April Showers Bring May Flowers … But With Drizzles Or Downpours?

As spring finally arrives in typical Maryland style – downpours – people take comfort in these wet days by dreaming of the blooms that the rain nurtures. However, a new study by an Earth System Science Interdisciplinary Center researcher published in Nature Reviews Earth & Environment shows that whether rainfall comes as drizzle events or downpours matters for plant growth.

 

“Plants across Earth care a lot about how rainfall is delivered to its rootzone from day to day, and not just the total amount it rains over a season or year,” says Andrew Feldman, first author on the paper. “Typically, more rainfall over a year will make plants happier and the ecosystem can support more vegetation. However, plants can shift their photosynthesis and growth by 10% to 30% if their rainfall input is changed, for example, from three drizzle events per week to one big rain storm each week – even with the same total rainfall input over a year.”

 

Climate change is causing a shift towards less frequent but more intense rain events. In most regions, more than half of the total yearly rainfall of a location occurs in the 12 wettest days of the year. As the climate continues to warm, this trend will continue and concentrate total rainfall into even fewer days. So, April showers are expected to be stronger, but less frequent.

 

“Plants are thus experiencing more rainfall inputs with each rain event but longer dry spells between events, creating conflicting effects on plants,” says Feldman.

 

Feldman wanted to know how plants would respond to this change in rainfall frequency and intensity. He analyzed a broad range of previous studies that recorded plant response, from field experiments, satellite data, and model simulations, to get a big-picture view of how the ecosystem would respond to a future climate. 

 

Feldman was surprised to learn that plant function – photosynthesis, greenness, and growth – had broadly varying responses across the globe. In 35% of cases, plants improved in the face of less frequent but more intense rainfall. In 42% of cases, plants worsened. In 23% of cases, plants stayed approximately the same. In dry ecosystems, plants generally improved with fewer, larger daily rainfall events. Plants in wetter locations generally worsened. Plants in intermediately wet regions like the midwest US changed the most due to the rainfall change, shifting function by 25% over a year. 

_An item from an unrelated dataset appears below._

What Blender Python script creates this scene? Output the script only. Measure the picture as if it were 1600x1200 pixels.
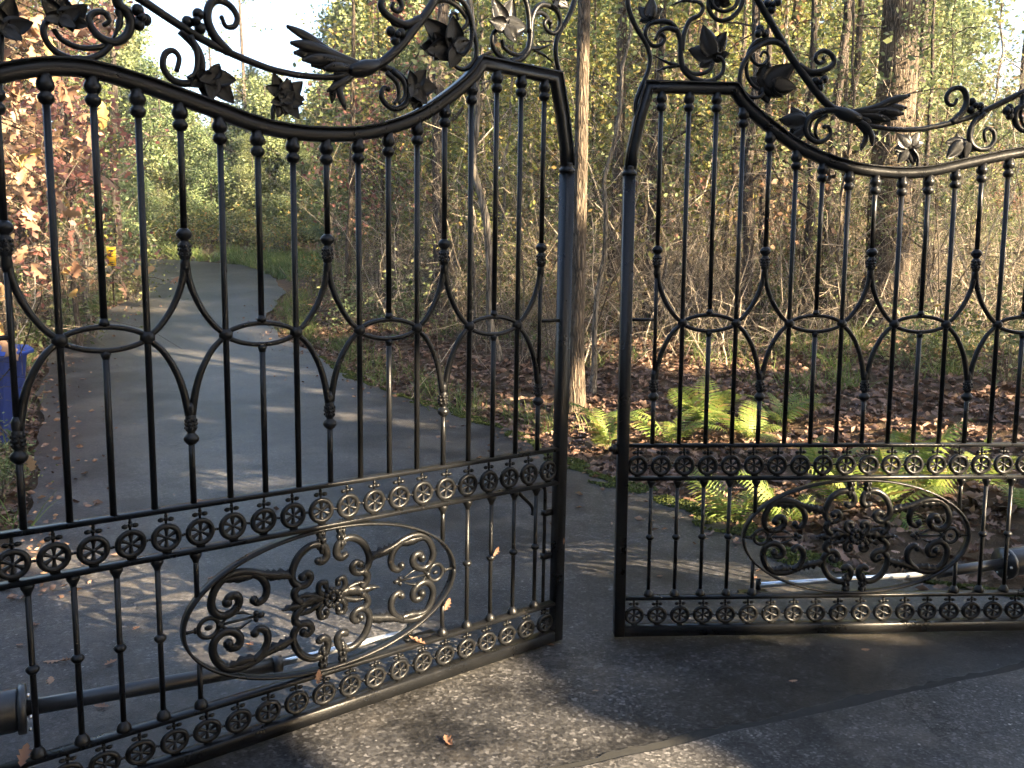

Fewer, larger rainfall events change hydrological conditions for plants
Fewer, larger rainfall events change hydrological conditions for plants

These contrasting responses in dry and wet ecosystems can be attributed to how different types of plants respond differently to water. For example, dry ecosystem plants are more sensitive to large rainfall pulses compared with wet ecosystem plants, and thus benefit from downpours. However, there is even variance in how plants within the same ecosystem respond to rainfall. Different grass and shrub species at the same site might have different responses to the rainfall changes, causing growth or degradation. The climactic shift towards fewer, larger rainfall events has the potential to shift the plant composition of whole ecosystems. 

 

This shift in rain patterns is just one layer of climate change. Plants will also interact with other long term climatic changes, including increasing atmospheric carbon dioxide concentrations and increasing air temperatures.

 

“Plants are responsible for the largest flux of carbon on global land,” says Feldman, “These plant responses to daily rainfall variability will be critical to determine holistically because they influence crop yields and how much human-emitted carbon is taken up from the atmosphere.”

 

Next, the team is working on a global analysis of how plants respond to changes to more intense, less frequent rainfall using different satellite measurements. They also plan to investigate whether plants have an optimal frequency of rainfall that they may maximize their photosynthesis and growth to.

 

“If we want to have any hope of accurately predicting the effects of more extreme rainfall on plants, we need to devote more work to understanding the underlying soil and plant processes that drive these different responses, especially at the timescale of individual rain storms and the dry days in between,” says Feldman.